*WRITTEN PROBLEM*: Give the number of lines in this listing that contain the word "pixels", and nothing else.

*DATA SHOWN*:
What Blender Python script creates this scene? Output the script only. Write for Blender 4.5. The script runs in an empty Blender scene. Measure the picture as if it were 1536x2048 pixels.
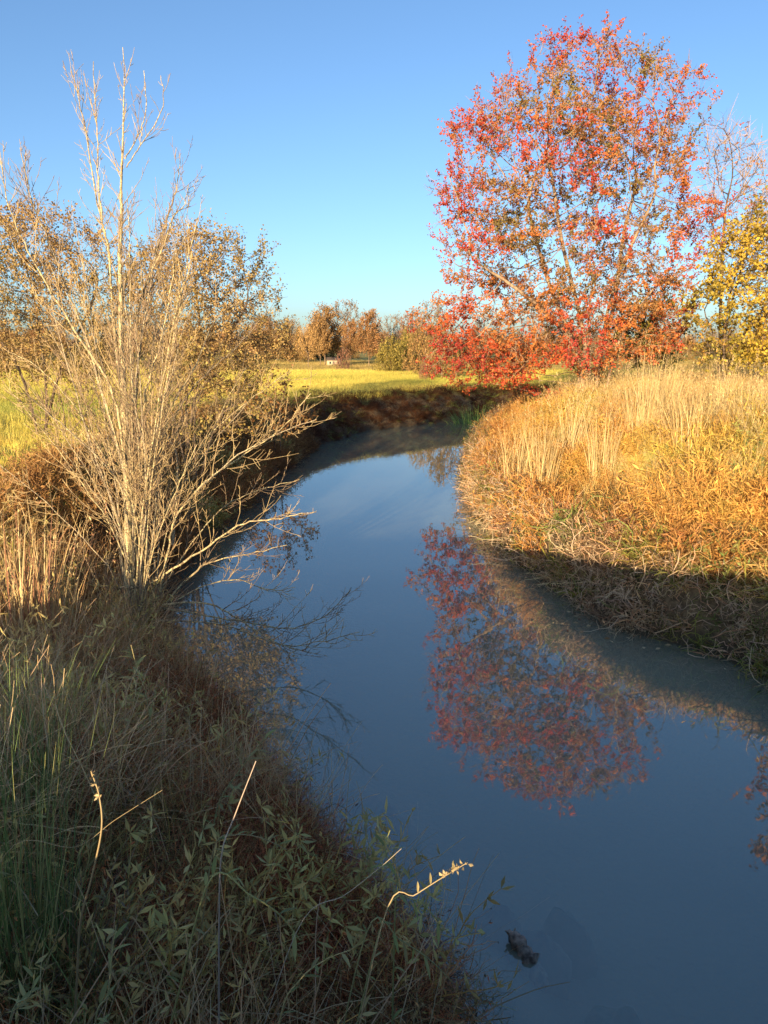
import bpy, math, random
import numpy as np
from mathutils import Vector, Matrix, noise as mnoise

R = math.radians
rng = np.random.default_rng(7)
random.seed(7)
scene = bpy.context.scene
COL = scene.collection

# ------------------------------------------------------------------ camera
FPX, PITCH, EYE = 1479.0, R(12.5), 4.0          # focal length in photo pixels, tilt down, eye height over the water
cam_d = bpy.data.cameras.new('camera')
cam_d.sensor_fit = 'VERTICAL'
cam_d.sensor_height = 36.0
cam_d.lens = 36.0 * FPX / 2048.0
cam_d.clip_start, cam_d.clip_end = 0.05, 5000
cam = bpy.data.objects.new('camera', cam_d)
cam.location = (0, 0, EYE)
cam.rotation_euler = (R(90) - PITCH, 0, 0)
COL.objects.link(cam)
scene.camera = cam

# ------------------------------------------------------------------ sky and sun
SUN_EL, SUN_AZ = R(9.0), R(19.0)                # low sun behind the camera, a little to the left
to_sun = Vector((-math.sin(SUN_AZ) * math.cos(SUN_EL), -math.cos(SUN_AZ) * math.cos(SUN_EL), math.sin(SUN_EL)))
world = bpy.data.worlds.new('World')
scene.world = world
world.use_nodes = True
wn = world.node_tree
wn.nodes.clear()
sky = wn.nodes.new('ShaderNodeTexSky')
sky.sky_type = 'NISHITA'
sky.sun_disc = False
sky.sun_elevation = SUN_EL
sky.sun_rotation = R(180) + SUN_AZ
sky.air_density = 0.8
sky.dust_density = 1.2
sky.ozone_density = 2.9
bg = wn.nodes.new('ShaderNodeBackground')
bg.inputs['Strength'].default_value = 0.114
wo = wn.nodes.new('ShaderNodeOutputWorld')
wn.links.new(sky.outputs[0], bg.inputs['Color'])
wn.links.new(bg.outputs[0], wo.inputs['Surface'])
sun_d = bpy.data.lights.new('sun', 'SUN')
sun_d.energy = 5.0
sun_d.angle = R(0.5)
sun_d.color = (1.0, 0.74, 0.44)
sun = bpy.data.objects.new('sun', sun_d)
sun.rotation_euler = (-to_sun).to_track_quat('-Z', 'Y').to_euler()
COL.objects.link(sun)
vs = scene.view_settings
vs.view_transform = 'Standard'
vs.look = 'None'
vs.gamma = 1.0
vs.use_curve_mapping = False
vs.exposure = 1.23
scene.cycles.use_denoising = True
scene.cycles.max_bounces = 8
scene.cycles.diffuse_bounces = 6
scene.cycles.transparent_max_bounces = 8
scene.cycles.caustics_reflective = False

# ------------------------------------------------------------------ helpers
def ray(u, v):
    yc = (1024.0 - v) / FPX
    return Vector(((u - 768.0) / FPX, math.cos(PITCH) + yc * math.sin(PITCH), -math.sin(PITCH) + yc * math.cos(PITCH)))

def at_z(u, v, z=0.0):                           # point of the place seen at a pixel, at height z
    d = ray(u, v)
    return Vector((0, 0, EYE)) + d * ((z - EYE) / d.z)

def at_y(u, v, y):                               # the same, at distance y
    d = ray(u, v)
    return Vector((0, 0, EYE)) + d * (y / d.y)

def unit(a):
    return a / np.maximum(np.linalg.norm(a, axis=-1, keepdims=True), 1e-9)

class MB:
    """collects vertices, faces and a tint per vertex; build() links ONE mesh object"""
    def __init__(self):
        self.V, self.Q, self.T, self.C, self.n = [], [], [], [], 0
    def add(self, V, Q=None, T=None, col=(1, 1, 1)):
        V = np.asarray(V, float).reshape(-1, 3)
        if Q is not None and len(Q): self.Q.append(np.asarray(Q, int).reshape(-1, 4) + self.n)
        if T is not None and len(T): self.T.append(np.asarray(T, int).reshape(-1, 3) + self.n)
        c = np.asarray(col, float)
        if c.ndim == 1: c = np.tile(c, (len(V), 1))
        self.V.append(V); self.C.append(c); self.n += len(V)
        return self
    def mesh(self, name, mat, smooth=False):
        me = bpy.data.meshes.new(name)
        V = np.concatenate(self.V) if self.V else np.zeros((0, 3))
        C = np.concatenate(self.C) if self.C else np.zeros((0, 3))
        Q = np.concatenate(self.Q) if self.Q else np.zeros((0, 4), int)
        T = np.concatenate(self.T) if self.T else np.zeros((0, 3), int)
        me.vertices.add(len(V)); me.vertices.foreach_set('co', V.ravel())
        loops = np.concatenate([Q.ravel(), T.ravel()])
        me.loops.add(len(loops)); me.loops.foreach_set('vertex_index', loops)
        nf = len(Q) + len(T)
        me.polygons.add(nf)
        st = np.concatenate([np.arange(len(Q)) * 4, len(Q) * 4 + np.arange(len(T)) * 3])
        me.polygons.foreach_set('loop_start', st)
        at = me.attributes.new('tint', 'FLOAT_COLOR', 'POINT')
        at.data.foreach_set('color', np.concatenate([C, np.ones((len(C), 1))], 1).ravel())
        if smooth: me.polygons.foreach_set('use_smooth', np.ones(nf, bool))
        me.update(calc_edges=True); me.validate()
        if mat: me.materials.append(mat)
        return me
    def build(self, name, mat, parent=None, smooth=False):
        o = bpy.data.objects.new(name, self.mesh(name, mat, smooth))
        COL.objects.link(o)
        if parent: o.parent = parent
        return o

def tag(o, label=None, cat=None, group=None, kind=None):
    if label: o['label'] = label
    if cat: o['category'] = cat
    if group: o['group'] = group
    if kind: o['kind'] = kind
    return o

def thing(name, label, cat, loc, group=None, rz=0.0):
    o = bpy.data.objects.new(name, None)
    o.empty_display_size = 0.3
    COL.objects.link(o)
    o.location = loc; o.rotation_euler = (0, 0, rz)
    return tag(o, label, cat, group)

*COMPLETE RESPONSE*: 2